-- Given request --
Copy out all of the material exactly as presented.

**** Provided material

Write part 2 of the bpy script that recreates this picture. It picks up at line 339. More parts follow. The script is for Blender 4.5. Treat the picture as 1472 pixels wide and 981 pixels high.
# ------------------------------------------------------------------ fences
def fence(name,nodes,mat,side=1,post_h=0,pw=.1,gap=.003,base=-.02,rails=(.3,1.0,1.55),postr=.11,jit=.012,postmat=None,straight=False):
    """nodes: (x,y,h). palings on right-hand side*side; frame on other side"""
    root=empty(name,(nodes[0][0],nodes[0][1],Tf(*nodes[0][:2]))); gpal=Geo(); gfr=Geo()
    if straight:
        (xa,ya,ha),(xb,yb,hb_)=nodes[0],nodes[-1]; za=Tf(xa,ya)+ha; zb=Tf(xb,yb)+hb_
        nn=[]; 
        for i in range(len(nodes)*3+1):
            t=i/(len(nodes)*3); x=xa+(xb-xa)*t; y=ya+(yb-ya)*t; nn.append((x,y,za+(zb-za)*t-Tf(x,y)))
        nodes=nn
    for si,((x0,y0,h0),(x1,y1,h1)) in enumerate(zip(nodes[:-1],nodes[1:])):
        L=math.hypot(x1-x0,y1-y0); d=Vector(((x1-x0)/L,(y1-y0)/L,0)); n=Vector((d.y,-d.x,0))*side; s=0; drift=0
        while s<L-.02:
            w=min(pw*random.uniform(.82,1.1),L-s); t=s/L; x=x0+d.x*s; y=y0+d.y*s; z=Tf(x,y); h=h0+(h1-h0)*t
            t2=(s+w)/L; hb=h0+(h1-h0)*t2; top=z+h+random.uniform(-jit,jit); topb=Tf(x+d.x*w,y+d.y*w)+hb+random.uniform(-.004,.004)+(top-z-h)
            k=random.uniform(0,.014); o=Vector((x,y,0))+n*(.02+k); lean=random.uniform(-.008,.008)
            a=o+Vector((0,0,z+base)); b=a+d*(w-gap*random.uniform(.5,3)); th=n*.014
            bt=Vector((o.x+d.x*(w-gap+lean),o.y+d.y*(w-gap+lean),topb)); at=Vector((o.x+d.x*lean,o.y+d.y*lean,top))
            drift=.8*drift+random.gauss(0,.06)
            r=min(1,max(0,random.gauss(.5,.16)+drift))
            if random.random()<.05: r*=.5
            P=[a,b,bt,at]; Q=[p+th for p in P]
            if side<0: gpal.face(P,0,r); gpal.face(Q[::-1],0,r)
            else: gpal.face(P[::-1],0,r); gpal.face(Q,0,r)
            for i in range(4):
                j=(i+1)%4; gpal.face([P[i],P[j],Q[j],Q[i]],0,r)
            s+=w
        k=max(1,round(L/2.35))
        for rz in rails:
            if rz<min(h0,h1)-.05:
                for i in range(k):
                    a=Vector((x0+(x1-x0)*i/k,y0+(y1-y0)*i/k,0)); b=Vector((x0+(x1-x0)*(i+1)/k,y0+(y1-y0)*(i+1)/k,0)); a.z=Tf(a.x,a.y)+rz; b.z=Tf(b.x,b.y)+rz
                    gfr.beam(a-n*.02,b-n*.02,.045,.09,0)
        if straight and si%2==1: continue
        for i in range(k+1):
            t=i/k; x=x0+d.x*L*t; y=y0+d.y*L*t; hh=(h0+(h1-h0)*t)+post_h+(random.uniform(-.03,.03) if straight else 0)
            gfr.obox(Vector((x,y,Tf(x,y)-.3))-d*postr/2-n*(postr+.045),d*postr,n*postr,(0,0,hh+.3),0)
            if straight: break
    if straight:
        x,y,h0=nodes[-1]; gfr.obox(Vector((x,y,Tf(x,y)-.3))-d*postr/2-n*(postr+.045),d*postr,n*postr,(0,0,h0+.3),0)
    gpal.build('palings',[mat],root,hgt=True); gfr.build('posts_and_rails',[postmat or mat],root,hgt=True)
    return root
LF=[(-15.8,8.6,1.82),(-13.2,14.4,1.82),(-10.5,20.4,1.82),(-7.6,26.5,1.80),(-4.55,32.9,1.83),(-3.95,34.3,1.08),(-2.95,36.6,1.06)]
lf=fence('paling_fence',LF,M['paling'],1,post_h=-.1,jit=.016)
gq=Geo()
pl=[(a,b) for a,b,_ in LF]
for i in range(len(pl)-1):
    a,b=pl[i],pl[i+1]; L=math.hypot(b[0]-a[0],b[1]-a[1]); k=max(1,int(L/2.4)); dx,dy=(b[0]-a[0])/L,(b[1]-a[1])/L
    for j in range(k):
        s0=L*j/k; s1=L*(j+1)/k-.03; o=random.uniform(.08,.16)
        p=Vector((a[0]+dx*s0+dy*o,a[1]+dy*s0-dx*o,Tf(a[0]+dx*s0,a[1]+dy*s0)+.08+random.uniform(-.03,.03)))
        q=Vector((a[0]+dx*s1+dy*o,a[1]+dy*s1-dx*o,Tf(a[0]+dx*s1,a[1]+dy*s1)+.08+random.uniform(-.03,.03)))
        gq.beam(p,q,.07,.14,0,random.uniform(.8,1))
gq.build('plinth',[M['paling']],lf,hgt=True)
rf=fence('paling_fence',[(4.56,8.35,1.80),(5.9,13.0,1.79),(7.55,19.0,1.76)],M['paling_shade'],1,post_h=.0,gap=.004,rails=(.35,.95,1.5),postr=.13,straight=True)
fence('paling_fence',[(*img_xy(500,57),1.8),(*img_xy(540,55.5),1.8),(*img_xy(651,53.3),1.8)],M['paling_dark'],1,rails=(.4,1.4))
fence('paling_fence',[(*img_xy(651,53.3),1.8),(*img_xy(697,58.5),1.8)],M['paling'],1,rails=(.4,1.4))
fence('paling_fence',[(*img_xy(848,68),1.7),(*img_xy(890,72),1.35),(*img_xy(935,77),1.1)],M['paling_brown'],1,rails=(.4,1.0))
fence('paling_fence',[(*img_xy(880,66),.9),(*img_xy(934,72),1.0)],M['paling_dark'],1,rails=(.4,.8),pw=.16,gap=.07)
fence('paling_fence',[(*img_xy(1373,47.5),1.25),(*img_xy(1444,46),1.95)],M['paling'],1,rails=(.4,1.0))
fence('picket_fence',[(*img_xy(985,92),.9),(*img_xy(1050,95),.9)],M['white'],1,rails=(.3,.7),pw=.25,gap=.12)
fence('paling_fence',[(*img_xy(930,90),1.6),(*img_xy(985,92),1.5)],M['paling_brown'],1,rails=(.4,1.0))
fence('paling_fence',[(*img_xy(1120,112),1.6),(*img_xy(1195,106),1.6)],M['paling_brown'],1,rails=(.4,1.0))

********

-- Written response --
Write part 2 of the bpy script that recreates this picture. It picks up at line 339. More parts follow. The script is for Blender 4.5. Treat the picture as 1472 pixels wide and 981 pixels high.
# ------------------------------------------------------------------ fences
def fence(name,nodes,mat,side=1,post_h=0,pw=.1,gap=.003,base=-.02,rails=(.3,1.0,1.55),postr=.11,jit=.012,postmat=None,straight=False):
    """nodes: (x,y,h). palings on right-hand side*side; frame on other side"""
    root=empty(name,(nodes[0][0],nodes[0][1],Tf(*nodes[0][:2]))); gpal=Geo(); gfr=Geo()
    if straight:
        (xa,ya,ha),(xb,yb,hb_)=nodes[0],nodes[-1]; za=Tf(xa,ya)+ha; zb=Tf(xb,yb)+hb_
        nn=[]; 
        for i in range(len(nodes)*3+1):
            t=i/(len(nodes)*3); x=xa+(xb-xa)*t; y=ya+(yb-ya)*t; nn.append((x,y,za+(zb-za)*t-Tf(x,y)))
        nodes=nn
    for si,((x0,y0,h0),(x1,y1,h1)) in enumerate(zip(nodes[:-1],nodes[1:])):
        L=math.hypot(x1-x0,y1-y0); d=Vector(((x1-x0)/L,(y1-y0)/L,0)); n=Vector((d.y,-d.x,0))*side; s=0; drift=0
        while s<L-.02:
            w=min(pw*random.uniform(.82,1.1),L-s); t=s/L; x=x0+d.x*s; y=y0+d.y*s; z=Tf(x,y); h=h0+(h1-h0)*t
            t2=(s+w)/L; hb=h0+(h1-h0)*t2; top=z+h+random.uniform(-jit,jit); topb=Tf(x+d.x*w,y+d.y*w)+hb+random.uniform(-.004,.004)+(top-z-h)
            k=random.uniform(0,.014); o=Vector((x,y,0))+n*(.02+k); lean=random.uniform(-.008,.008)
            a=o+Vector((0,0,z+base)); b=a+d*(w-gap*random.uniform(.5,3)); th=n*.014
            bt=Vector((o.x+d.x*(w-gap+lean),o.y+d.y*(w-gap+lean),topb)); at=Vector((o.x+d.x*lean,o.y+d.y*lean,top))
            drift=.8*drift+random.gauss(0,.06)
            r=min(1,max(0,random.gauss(.5,.16)+drift))
            if random.random()<.05: r*=.5
            P=[a,b,bt,at]; Q=[p+th for p in P]
            if side<0: gpal.face(P,0,r); gpal.face(Q[::-1],0,r)
            else: gpal.face(P[::-1],0,r); gpal.face(Q,0,r)
            for i in range(4):
                j=(i+1)%4; gpal.face([P[i],P[j],Q[j],Q[i]],0,r)
            s+=w
        k=max(1,round(L/2.35))
        for rz in rails:
            if rz<min(h0,h1)-.05:
                for i in range(k):
                    a=Vector((x0+(x1-x0)*i/k,y0+(y1-y0)*i/k,0)); b=Vector((x0+(x1-x0)*(i+1)/k,y0+(y1-y0)*(i+1)/k,0)); a.z=Tf(a.x,a.y)+rz; b.z=Tf(b.x,b.y)+rz
                    gfr.beam(a-n*.02,b-n*.02,.045,.09,0)
        if straight and si%2==1: continue
        for i in range(k+1):
            t=i/k; x=x0+d.x*L*t; y=y0+d.y*L*t; hh=(h0+(h1-h0)*t)+post_h+(random.uniform(-.03,.03) if straight else 0)
            gfr.obox(Vector((x,y,Tf(x,y)-.3))-d*postr/2-n*(postr+.045),d*postr,n*postr,(0,0,hh+.3),0)
            if straight: break
    if straight:
        x,y,h0=nodes[-1]; gfr.obox(Vector((x,y,Tf(x,y)-.3))-d*postr/2-n*(postr+.045),d*postr,n*postr,(0,0,h0+.3),0)
    gpal.build('palings',[mat],root,hgt=True); gfr.build('posts_and_rails',[postmat or mat],root,hgt=True)
    return root
LF=[(-15.8,8.6,1.82),(-13.2,14.4,1.82),(-10.5,20.4,1.82),(-7.6,26.5,1.80),(-4.55,32.9,1.83),(-3.95,34.3,1.08),(-2.95,36.6,1.06)]
lf=fence('paling_fence',LF,M['paling'],1,post_h=-.1,jit=.016)
gq=Geo()
pl=[(a,b) for a,b,_ in LF]
for i in range(len(pl)-1):
    a,b=pl[i],pl[i+1]; L=math.hypot(b[0]-a[0],b[1]-a[1]); k=max(1,int(L/2.4)); dx,dy=(b[0]-a[0])/L,(b[1]-a[1])/L
    for j in range(k):
        s0=L*j/k; s1=L*(j+1)/k-.03; o=random.uniform(.08,.16)
        p=Vector((a[0]+dx*s0+dy*o,a[1]+dy*s0-dx*o,Tf(a[0]+dx*s0,a[1]+dy*s0)+.08+random.uniform(-.03,.03)))
        q=Vector((a[0]+dx*s1+dy*o,a[1]+dy*s1-dx*o,Tf(a[0]+dx*s1,a[1]+dy*s1)+.08+random.uniform(-.03,.03)))
        gq.beam(p,q,.07,.14,0,random.uniform(.8,1))
gq.build('plinth',[M['paling']],lf,hgt=True)
rf=fence('paling_fence',[(4.56,8.35,1.80),(5.9,13.0,1.79),(7.55,19.0,1.76)],M['paling_shade'],1,post_h=.0,gap=.004,rails=(.35,.95,1.5),postr=.13,straight=True)
fence('paling_fence',[(*img_xy(500,57),1.8),(*img_xy(540,55.5),1.8),(*img_xy(651,53.3),1.8)],M['paling_dark'],1,rails=(.4,1.4))
fence('paling_fence',[(*img_xy(651,53.3),1.8),(*img_xy(697,58.5),1.8)],M['paling'],1,rails=(.4,1.4))
fence('paling_fence',[(*img_xy(848,68),1.7),(*img_xy(890,72),1.35),(*img_xy(935,77),1.1)],M['paling_brown'],1,rails=(.4,1.0))
fence('paling_fence',[(*img_xy(880,66),.9),(*img_xy(934,72),1.0)],M['paling_dark'],1,rails=(.4,.8),pw=.16,gap=.07)
fence('paling_fence',[(*img_xy(1373,47.5),1.25),(*img_xy(1444,46),1.95)],M['paling'],1,rails=(.4,1.0))
fence('picket_fence',[(*img_xy(985,92),.9),(*img_xy(1050,95),.9)],M['white'],1,rails=(.3,.7),pw=.25,gap=.12)
fence('paling_fence',[(*img_xy(930,90),1.6),(*img_xy(985,92),1.5)],M['paling_brown'],1,rails=(.4,1.0))
fence('paling_fence',[(*img_xy(1120,112),1.6),(*img_xy(1195,106),1.6)],M['paling_brown'],1,rails=(.4,1.0))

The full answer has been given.